But I Am Forgetting That The Night With Its Blackness And Mystery Came
Before The Sunrise, That The Stars Seldom
Looked through the dense
leafage, and that the pale green lamps of a luminous fungus here and
there, and the
Cold blue sheet-lightning only served to intensify the
solemnity of the gloom. While the blackest part of the night lasted the
"view" was usually made up of the black river under the foliage, with
scarcely ten yards of its course free from obstruction - great snags all
along it sticking up menacingly, trees lying half or quite across it,
with barely room to pass under them, or sometimes under water, when the
boat "drave heavily" over them, while great branches brushed and ripped
the thatch continually; and as one obstacle was safely passed, the
rapidity of the current invariably canted us close on another, but the
vigilant skill of the boatmen averted the slightest accident. "Jaga!

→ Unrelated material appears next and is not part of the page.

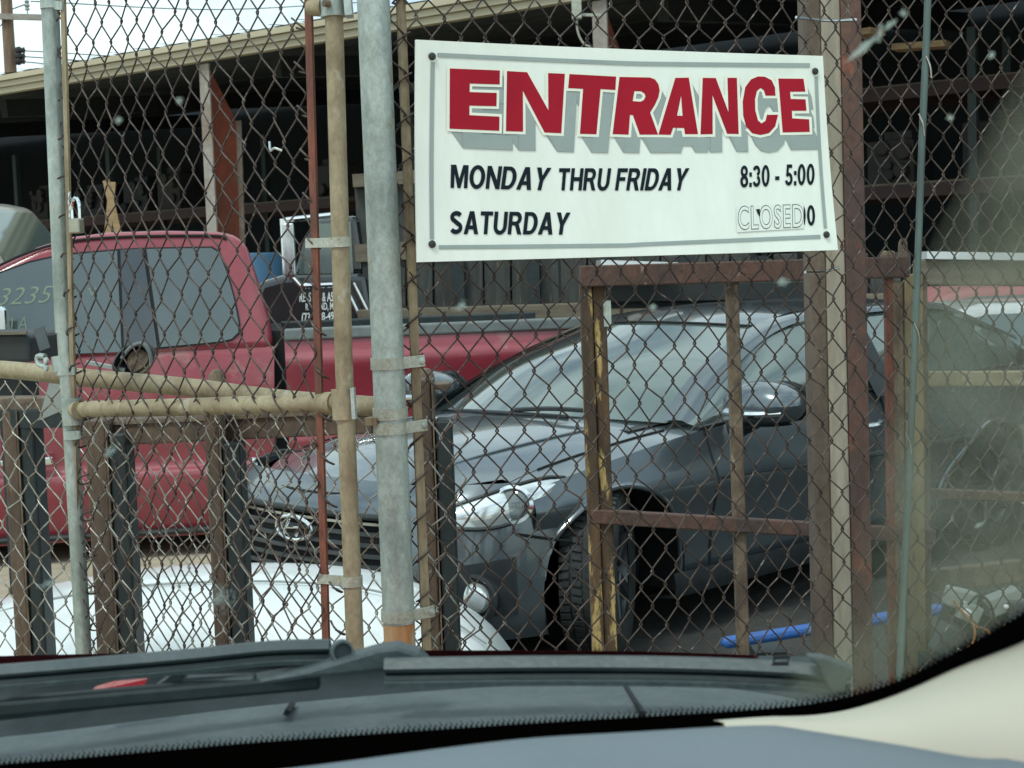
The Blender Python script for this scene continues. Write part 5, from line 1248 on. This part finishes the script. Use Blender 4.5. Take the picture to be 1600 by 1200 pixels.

Jaga!" - caution! caution! - was the constant cry. The most unpleasant
sensations were produced by the constant ripping and tearing sounds as
we passed under the low tunnel of vegetation, and by the perpetual
bumping against timber.
The Misses Shaw passed an uneasy night. The whisky had cured the
younger one of her severe sick headache, and she was the prey of many
terrors. They thought that the boat would be ripped up; that the roof
would be taken off; that a tree would fall and crush us; that the
boatmen, when they fell overboard, as they often did, would be eaten by
alligators; that they would see glaring eyeballs whenever the cry
"Rimou!" - a tiger! - was raised from the bow; and they continually awoke
me with news of something that was happening or about to happen, and
were drolly indignant because they could not sleep; while I, a blasee
old campaigner, slept whenever they would let me. Day broke in a heavy
mist, which disappeared magically at sunrise. As the great sun wheeled
rapidly above the horizon and blazed upon us with merciless fierceness,
all at once the jungle became vociferous. Loudly clattered the busy
cicada, its simultaneous din, like a concentration of the noise of all
the looms in the world, suddenly breaking off into a simultaneous
silence; the noisy insect world chirped, cheeped, buzzed, whistled;
birds hallooed, hooted, whooped, screeched; apes in a loud and not
inharmonious chorus greeted the sun; and monkeys chattered, yelled,
hooted, quarreled, and spluttered. The noise was tremendous. But the
forest was absolutely still, except when some heavy fruit, over ripe,
fell into the river with a splash. The trees above us were literally
alive with monkeys, and the curiosity of some of them about us was so
great that they came down on "monkey ropes" and branches for the fun of
touching the roof of the boat with their hands while they hung by their
tails. They were all full of frolic and mischief.
Then we had a slim repast of soda water and bananas, the Hadji
worshiped with his face toward Mecca, and the boatmen prepared an
elaborate curry for themselves, with salt fish for its basis, and for
its tastiest condiment blachang - a Malay preparation much relished by
European lovers of durion and decomposed cheese.